Swiss internet providers have come under pressure to block racist websites Keystone Archive

Swiss Internet providers are coming under increasing pressure to block access to websites containing right-wing material. It follows the discovery of thousands of sites worldwide spreading racist propaganda and inciting sympathisers to violence.

Although Swiss providers themselves do not permit racist sites, they take no responsibility for preventing surfers from entering extremist sites via foreign providers.

The current situation worries private groups such as the Basel-based Children of the Holocaust Action (AkdH), which is concerned at the huge amount of racist material on the web.

The group has successfully lobbied the main Swiss Internet providers – Sunrise/diAx, Tiscalinet and Swisscom/Bluewin’s IP-Plus – to block access to hundreds of neo-Nazi sites through the American Internet provider Front14. But racist material continues to be available through other, mainly American, sources.

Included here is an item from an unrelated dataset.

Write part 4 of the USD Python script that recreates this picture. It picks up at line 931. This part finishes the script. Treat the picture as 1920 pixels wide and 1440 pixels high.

Samuel Althof of the AkdH says his organisation has a good relationship with the Swiss providers, which are generally sensitive to the problem. But he criticises Cablecom for its uncooperative approach.

A Cablecom spokesman rejected the criticism, saying freedom of speech and legal uncertainties meant the company had to proceed very carefully.

The Swiss Institute for Comparative Law at Lausanne is one of several bodies working to track down racist sites on the web.

The institute’s Béatrice Métraux told a Council of Europe convention on Tuesday that it had so far traced 4,000 extremist sites, more than half of them based in the United States.

Métraux said that strict European legislation meant that European countries were better placed to fight racism and xenophobia than the US, where the first amendment to the constitution forbids any restriction on freedom of expression.

As a means of tackling the European problem she called for a ban on domestic Internet servers providing access to foreign racist material.